心の弱さ、見栄、野望、男の性(さが)。 男とは、何と弱く、何と脆くて、何と馬鹿な生き物なのだろうと、この映画をみて感じた。

自分も、男だから、その気持ちは分からないでもないが、しかし、本当に馬鹿だ。

途中からファン・ジョンミンに「バカヤロー」と内心で叫びながら見ていた。 いつまでも元気でいられると分からないイム・スジョンを置いていくなど、何と非情な…と哀しくなり、ファン・ジョンミンを本気で殴りたくなってしまった。 だが、僕も男なので、彼を一方的に責められない…と思うとやりきれない。

それにしても、イム・スジョンの健気な献身には思い出すだけでも涙が出てきそうだ。遊園地に遊びに行った時、彼が乗り物に乗っているところを眺めていながら、おそらくうれしさとかいろいろな感情が混じり合って、涙が溢れてくる場面は、心に響いた。
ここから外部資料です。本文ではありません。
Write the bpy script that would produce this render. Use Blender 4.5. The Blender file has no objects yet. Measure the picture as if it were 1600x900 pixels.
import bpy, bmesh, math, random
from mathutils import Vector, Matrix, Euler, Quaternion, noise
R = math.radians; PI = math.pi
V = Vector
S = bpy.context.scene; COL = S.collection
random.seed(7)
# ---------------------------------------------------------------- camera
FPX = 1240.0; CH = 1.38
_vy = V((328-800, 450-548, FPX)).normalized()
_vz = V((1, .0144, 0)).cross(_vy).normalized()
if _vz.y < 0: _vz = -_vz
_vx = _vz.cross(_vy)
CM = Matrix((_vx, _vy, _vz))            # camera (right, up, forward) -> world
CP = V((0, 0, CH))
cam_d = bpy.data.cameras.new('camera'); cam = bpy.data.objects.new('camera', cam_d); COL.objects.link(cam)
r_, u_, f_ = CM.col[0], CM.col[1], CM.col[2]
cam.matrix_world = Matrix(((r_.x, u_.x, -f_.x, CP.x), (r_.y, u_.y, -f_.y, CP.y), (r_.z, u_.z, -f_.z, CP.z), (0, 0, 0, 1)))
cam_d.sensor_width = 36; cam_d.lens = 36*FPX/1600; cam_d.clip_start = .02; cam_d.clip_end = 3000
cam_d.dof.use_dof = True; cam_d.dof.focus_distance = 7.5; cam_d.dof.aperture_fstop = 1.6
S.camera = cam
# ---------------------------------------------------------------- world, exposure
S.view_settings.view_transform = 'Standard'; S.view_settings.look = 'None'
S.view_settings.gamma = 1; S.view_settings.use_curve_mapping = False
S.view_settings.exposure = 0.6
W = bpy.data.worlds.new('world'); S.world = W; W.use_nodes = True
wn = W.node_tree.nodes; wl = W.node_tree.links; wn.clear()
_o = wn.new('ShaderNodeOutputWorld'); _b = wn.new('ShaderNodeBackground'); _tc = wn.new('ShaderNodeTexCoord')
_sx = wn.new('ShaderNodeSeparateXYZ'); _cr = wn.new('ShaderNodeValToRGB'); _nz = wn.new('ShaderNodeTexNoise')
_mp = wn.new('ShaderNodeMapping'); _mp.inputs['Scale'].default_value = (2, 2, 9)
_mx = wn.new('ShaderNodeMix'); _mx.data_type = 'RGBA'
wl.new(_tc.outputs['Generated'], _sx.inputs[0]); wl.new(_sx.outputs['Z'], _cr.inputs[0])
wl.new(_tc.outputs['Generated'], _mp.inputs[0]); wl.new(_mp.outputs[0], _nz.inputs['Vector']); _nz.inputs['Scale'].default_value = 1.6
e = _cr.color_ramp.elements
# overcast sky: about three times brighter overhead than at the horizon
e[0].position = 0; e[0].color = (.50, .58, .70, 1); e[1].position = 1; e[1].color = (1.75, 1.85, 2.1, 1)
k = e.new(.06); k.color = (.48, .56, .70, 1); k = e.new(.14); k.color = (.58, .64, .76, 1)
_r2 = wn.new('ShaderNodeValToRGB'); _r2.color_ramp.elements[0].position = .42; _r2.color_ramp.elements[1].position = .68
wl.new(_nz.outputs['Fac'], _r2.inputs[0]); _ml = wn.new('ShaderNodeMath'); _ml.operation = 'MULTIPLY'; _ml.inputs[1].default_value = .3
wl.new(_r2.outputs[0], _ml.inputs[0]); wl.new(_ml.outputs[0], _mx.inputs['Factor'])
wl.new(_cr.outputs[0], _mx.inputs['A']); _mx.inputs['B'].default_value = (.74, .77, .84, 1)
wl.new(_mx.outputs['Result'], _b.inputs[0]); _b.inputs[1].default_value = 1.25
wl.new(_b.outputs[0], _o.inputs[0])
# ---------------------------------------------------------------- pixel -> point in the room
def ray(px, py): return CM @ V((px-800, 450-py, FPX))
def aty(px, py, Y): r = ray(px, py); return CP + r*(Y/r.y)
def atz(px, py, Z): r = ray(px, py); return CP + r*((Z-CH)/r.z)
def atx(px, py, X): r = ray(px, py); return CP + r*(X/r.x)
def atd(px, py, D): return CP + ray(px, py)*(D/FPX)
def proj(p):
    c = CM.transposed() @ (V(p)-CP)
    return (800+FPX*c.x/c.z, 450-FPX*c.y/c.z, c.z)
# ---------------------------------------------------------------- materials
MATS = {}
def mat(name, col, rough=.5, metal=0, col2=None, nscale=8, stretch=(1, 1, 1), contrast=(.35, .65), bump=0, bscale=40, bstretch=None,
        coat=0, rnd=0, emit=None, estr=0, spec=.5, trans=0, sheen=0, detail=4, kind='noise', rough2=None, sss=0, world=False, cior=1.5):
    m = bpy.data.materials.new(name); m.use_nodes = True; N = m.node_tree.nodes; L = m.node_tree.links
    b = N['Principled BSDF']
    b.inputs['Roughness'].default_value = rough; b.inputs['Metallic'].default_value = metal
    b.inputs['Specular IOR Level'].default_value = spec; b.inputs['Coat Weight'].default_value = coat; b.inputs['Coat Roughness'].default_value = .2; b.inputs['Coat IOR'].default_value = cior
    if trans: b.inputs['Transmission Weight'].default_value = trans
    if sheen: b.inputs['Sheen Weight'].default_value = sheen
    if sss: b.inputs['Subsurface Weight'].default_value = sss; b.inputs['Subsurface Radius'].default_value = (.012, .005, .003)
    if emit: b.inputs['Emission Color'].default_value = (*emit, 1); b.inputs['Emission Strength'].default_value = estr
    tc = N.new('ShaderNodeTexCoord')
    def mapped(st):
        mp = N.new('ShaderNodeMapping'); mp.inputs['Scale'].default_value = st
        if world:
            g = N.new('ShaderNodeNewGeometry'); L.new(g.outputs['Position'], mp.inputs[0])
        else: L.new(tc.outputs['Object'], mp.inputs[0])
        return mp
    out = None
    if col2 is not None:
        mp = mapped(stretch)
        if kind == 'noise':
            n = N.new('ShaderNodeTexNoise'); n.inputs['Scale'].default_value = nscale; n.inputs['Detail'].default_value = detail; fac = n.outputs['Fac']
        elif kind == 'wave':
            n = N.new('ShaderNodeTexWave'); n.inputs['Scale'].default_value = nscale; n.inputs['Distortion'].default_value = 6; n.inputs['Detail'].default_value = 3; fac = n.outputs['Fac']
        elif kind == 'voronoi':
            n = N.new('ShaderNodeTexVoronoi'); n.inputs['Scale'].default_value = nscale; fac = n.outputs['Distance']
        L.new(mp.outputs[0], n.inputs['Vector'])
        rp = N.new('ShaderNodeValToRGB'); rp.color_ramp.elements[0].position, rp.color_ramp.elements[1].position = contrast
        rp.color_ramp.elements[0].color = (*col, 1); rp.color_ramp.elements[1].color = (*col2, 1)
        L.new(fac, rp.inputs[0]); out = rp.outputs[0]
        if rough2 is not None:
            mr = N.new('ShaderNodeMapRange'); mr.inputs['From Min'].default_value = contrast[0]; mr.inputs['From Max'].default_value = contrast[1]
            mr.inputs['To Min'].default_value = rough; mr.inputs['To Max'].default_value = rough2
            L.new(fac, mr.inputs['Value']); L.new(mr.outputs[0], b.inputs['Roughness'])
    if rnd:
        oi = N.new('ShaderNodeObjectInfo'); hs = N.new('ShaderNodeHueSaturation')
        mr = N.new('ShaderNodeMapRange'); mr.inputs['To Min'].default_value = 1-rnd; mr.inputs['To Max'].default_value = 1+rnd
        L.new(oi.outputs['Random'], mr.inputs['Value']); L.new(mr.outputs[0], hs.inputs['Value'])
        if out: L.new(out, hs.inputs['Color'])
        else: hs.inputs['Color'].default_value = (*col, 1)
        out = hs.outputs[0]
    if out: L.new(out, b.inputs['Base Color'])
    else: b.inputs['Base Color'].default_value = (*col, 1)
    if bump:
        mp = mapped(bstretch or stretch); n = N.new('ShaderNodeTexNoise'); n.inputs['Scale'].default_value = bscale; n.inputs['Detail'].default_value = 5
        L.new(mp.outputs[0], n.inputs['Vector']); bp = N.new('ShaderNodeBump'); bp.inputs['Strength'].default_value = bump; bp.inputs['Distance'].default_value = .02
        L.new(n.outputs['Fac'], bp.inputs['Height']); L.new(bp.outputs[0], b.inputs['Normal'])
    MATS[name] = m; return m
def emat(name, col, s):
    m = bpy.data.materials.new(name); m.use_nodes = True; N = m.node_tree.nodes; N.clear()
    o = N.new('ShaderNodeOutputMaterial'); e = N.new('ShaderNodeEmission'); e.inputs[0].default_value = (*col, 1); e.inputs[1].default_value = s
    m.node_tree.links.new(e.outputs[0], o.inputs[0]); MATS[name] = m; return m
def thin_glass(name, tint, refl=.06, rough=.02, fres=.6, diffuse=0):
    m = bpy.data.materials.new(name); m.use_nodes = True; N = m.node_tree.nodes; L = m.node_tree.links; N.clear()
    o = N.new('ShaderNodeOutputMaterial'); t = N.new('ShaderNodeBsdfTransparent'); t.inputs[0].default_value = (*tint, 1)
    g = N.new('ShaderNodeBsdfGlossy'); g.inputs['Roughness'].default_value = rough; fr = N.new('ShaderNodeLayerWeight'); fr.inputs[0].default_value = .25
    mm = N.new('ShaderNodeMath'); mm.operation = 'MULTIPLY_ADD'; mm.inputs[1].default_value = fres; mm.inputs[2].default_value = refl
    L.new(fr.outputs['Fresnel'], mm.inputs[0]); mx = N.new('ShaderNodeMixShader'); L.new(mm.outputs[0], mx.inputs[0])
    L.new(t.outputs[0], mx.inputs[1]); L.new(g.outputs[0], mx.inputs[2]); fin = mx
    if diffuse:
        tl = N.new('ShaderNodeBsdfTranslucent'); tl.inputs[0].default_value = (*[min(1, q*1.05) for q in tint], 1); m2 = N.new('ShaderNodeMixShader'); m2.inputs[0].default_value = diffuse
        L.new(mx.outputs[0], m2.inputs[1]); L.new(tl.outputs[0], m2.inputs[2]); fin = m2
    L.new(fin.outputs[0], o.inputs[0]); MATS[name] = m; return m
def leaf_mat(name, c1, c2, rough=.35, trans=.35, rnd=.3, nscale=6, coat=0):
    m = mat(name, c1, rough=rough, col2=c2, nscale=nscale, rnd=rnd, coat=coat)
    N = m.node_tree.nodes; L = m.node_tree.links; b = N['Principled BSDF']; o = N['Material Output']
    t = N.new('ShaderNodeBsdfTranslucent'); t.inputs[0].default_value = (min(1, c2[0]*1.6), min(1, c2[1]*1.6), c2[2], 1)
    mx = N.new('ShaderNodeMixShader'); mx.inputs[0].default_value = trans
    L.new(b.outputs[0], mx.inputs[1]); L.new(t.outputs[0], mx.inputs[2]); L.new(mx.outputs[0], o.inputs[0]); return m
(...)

彼から別れを切り出されてからの動揺と、坂道を思いっきり走る場面など、心が痛くて見ているのがつらかった。

彼女の幸せそうな笑顔と心の痛みが、しばらく忘れられそうにない。

彼は「馬鹿ものだ」。本当に愛していくれる人が、すぐそばにいながら、酒とたばこをやめられずに、また振り切ってしまった。 本当に悔やまれるしでも、だからこそ、彼の最後の慟哭が、より心に響いた。

四月の雪の延長上にありながらも、より洗練されて、さらに心をえぐるような映画になったのではないか。 他のコメンテーターの方も、指摘しているように、春の日は過ぎゆくのころに戻ったという気がする。

恋や愛は永遠ではないということ。 その移りゆく姿を描かせると、ほんと、超一級の監督だ。

すべてにおいて「痛い」映画だ。 そして、やはり、これがホ・ジノ監督なのだろう。